> EXERCISE AIM
Your task is to copy the stretch of lines in the records below that begins with the line containing "by 1365 pixels." and ends with the line containing "COL = scene.collection", exactly as written, with nothing added.
----------------------------------------
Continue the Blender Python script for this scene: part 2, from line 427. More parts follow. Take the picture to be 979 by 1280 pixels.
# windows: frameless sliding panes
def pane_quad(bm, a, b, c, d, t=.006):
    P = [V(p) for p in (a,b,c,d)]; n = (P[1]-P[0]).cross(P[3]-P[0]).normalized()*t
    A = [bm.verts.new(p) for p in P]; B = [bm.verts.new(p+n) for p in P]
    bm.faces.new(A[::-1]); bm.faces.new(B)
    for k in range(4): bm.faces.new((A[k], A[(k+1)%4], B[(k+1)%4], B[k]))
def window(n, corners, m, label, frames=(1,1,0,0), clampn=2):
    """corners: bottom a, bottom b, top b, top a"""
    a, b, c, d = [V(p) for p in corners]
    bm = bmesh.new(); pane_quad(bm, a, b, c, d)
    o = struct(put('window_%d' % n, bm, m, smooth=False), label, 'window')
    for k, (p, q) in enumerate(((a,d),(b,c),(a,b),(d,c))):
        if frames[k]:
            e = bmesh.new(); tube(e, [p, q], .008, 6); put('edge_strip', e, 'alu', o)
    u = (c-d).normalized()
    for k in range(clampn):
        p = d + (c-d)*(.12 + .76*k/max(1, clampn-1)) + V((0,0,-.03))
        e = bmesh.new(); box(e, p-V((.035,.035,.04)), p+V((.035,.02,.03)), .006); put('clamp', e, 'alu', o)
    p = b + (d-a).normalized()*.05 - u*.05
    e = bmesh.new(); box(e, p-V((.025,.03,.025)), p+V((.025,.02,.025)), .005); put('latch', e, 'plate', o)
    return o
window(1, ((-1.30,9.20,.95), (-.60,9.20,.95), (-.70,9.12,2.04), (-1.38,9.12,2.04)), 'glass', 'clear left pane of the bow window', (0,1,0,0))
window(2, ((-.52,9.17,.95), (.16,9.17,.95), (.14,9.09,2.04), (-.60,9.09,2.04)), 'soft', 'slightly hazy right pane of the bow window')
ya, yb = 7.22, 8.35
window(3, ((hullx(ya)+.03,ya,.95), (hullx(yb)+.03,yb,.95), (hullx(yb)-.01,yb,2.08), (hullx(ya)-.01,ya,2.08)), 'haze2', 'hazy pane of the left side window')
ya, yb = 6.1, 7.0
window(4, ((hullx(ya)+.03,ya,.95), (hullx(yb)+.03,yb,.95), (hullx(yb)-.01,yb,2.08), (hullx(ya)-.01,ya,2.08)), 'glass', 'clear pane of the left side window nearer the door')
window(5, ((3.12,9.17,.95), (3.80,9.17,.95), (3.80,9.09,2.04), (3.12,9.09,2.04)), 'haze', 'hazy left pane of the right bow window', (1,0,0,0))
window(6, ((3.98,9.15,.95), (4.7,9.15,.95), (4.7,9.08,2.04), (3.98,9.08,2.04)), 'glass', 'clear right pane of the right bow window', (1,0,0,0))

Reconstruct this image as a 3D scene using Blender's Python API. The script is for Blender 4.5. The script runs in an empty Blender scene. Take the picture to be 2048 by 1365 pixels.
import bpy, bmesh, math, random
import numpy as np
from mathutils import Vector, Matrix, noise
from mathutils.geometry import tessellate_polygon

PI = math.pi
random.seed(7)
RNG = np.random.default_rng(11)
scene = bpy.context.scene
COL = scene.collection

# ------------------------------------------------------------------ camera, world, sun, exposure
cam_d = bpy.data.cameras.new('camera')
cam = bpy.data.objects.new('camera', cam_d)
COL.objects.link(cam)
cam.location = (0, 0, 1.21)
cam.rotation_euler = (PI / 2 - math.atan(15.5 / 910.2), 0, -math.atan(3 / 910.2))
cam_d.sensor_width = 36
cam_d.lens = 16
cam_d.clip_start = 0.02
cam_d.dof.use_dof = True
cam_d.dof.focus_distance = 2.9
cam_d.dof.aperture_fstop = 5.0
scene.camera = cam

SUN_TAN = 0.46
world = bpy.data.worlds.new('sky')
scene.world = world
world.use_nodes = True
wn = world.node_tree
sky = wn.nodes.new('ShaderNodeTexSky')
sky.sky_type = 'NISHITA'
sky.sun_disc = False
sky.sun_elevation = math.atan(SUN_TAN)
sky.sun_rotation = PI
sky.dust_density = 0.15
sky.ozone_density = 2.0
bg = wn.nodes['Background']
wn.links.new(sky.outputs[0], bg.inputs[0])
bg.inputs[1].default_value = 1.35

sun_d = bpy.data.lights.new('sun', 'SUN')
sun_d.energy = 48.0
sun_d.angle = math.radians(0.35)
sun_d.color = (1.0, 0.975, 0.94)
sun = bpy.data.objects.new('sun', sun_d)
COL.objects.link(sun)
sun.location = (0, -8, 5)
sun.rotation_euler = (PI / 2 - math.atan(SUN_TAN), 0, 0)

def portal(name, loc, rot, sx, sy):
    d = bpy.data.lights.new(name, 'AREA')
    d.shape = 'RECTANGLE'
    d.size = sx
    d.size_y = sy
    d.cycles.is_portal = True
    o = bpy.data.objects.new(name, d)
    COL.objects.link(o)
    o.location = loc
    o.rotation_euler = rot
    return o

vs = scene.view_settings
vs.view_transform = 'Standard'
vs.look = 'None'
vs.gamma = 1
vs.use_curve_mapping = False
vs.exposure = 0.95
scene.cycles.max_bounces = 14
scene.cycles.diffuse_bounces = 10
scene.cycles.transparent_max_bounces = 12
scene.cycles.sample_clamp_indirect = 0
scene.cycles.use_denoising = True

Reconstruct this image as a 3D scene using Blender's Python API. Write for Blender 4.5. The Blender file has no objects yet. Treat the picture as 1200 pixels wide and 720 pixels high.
----------------------------------------
> THE SOLUTION
Reconstruct this image as a 3D scene using Blender's Python API. The script is for Blender 4.5. The script runs in an empty Blender scene. Take the picture to be 2048 by 1365 pixels.
import bpy, bmesh, math, random
import numpy as np
from mathutils import Vector, Matrix, noise
from mathutils.geometry import tessellate_polygon

PI = math.pi
random.seed(7)
RNG = np.random.default_rng(11)
scene = bpy.context.scene
COL = scene.collection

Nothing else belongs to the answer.